▶ AIM
Copy out each line that mentions the word "dict".
════════
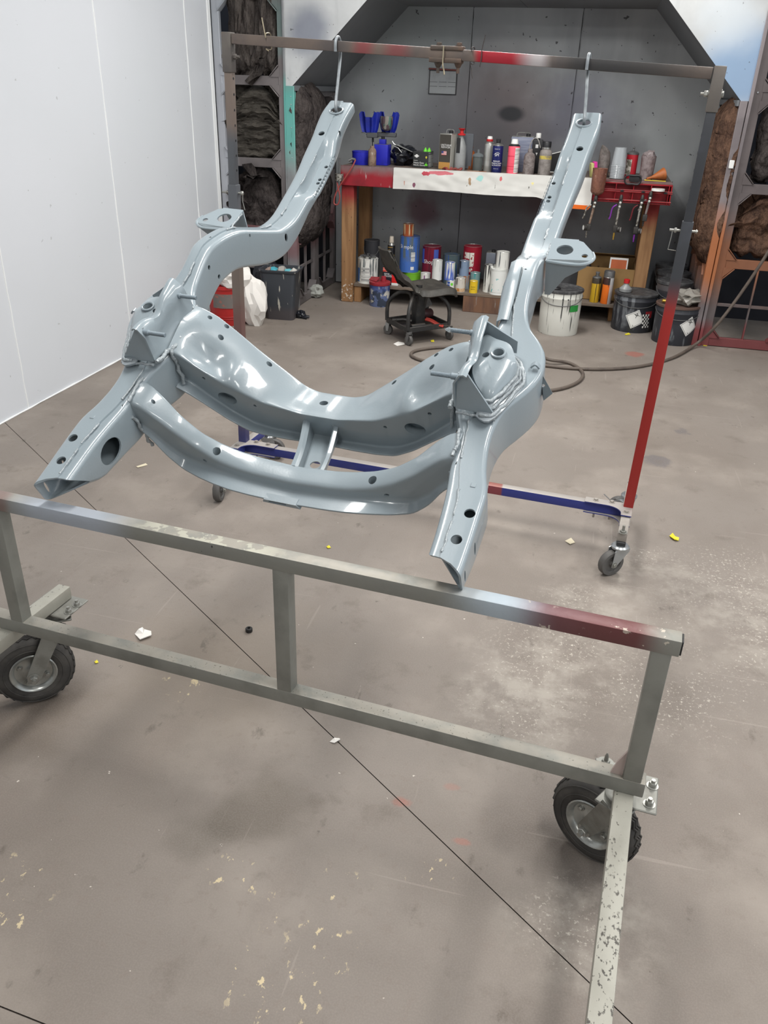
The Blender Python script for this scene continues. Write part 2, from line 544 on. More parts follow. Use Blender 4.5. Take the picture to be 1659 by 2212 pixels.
# ---- galvanised back wall of the alcove, with overspray and dark areas low down
def wpos(u, v, Y=YB): p = atY(u, v, Y); return (p.x, p.y, p.z)
G0 = srgb(178, 182, 184)
wl_ = [dict(t='noise', sc=1.1, lo=.35, hi=.7, det=4, c2=srgb(150, 153, 157)),
       dict(t='noise', sc=(6, 6, 1.2), lo=.45, hi=.75, det=5, c2=srgb(190, 194, 196), f=.5)]
def spray(lst, u, v, r0, r1, c, f, Y=YB, asp=(1, 1, 1), wob=.3):
    lst.append(dict(t='ball', c=wpos(u, v, Y), r0=r0, r1=r1, c2=c, f=f, wob=wob, asp=asp, wsc=4))
for (u, v, r0, r1, c, f) in (
        (1080, 240, .1, .62, srgb(104, 84, 84), .75), (960, 250, .1, .5, srgb(124, 124, 128), .5), (1250, 260, .1, .42, srgb(116, 116, 134), .65),
        (830, 200, .1, .4, srgb(178, 183, 185), .6), (1430, 330, .1, .34, srgb(165, 170, 172), .7), (900, 60, .15, .6, srgb(160, 168, 168), .6),
        (740, 250, .05, .3, srgb(104, 106, 110), .7), (1120, 500, .2, 1.3, srgb(84, 80, 84), .85), (1440, 520, .2, .55, srgb(84, 86, 90), .9),  # includes the wide dark grey areas low behind the bench
        (1000, 330, .1, .7, srgb(104, 104, 108), .7), (1330, 330, .05, .35, srgb(90, 90, 94), .6), (910, 460, .02, .2, srgb(92, 44, 56), .7), (1190, 440, .05, .25, srgb(84, 50, 54), .6)):
    spray(wl_, u, v, r0, r1, c, f)
wl_.append(dict(t='ball', c=wpos(1104, 246), r0=.05, r1=.1, c2=srgb(50, 52, 56), f=.9, wob=.02, asp=(.75, 1, 1.4), wsc=9))
wl_.append(dict(t='noise', sc=30, lo=.72, hi=.74, det=2, c2=srgb(52, 50, 52), f=.8))
m_galv = mat('sprayed_sheet_metal', G0, .38, .25, wl_, dict(sc=(20, 20, 3), s=.04, d=.01), spec=.5)
m_seam = mat('dark_seam', srgb(60, 60, 62), .7)
bm = BM(); box2(bm, (XA - .7, YB + .004, 0), (XRW + .1, YB + .12, 2.6))
wb = obj('wall_back', bm, m_seam, None, 0); tag(wb, kind='structure'); ORG[wb.name] = Vector((0, 0, 0))
sx = [XA, atY(1015, 150, YB).x, atY(1246, 150, YB).x, XR]
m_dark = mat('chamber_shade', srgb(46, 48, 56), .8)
for k, (a, b) in enumerate(zip(sx, sx[1:])):
    bm = BM(); box2(bm, (a + .003, YB - .002, 0.01), (b - .003, YB + .006, 2.135), .001)
    obj('panel', bm, m_galv, wb)
for x in sx[1:-1]:
    bm = BM(); tube(bm, [(x + .004 + rnd.uniform(-.002, .002), YB - .003, z) for z in np.linspace(.02, 2.13, 36)], .0035, 6)
    obj('seam_lip', bm, m_galv, wb)

# ---- hood over the alcove: sloped soffits, flat top, light front gussets
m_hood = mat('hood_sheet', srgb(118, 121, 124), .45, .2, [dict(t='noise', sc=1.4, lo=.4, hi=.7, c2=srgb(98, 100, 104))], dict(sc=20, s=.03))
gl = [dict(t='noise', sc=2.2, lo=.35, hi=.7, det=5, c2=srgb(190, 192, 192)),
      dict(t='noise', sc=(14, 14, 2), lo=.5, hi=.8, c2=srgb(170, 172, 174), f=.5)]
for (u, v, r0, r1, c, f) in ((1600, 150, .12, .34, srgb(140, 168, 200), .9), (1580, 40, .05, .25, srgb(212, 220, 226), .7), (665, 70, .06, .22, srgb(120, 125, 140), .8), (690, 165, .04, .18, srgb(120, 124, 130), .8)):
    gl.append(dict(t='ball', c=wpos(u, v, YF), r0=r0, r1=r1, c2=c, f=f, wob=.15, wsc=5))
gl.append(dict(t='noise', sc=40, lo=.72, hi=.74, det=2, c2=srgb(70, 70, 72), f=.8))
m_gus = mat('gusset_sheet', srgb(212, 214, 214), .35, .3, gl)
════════
▶ COMPLETED TASK
wl_ = [dict(t='noise', sc=1.1, lo=.35, hi=.7, det=4, c2=srgb(150, 153, 157)),
       dict(t='noise', sc=(6, 6, 1.2), lo=.45, hi=.75, det=5, c2=srgb(190, 194, 196), f=.5)]
    lst.append(dict(t='ball', c=wpos(u, v, Y), r0=r0, r1=r1, c2=c, f=f, wob=wob, asp=asp, wsc=4))
wl_.append(dict(t='ball', c=wpos(1104, 246), r0=.05, r1=.1, c2=srgb(50, 52, 56), f=.9, wob=.02, asp=(.75, 1, 1.4), wsc=9))
wl_.append(dict(t='noise', sc=30, lo=.72, hi=.74, det=2, c2=srgb(52, 50, 52), f=.8))
m_galv = mat('sprayed_sheet_metal', G0, .38, .25, wl_, dict(sc=(20, 20, 3), s=.04, d=.01), spec=.5)
m_hood = mat('hood_sheet', srgb(118, 121, 124), .45, .2, [dict(t='noise', sc=1.4, lo=.4, hi=.7, c2=srgb(98, 100, 104))], dict(sc=20, s=.03))
gl = [dict(t='noise', sc=2.2, lo=.35, hi=.7, det=5, c2=srgb(190, 192, 192)),
      dict(t='noise', sc=(14, 14, 2), lo=.5, hi=.8, c2=srgb(170, 172, 174), f=.5)]
    gl.append(dict(t='ball', c=wpos(u, v, YF), r0=r0, r1=r1, c2=c, f=f, wob=.15, wsc=5))
gl.append(dict(t='noise', sc=40, lo=.72, hi=.74, det=2, c2=srgb(70, 70, 72), f=.8))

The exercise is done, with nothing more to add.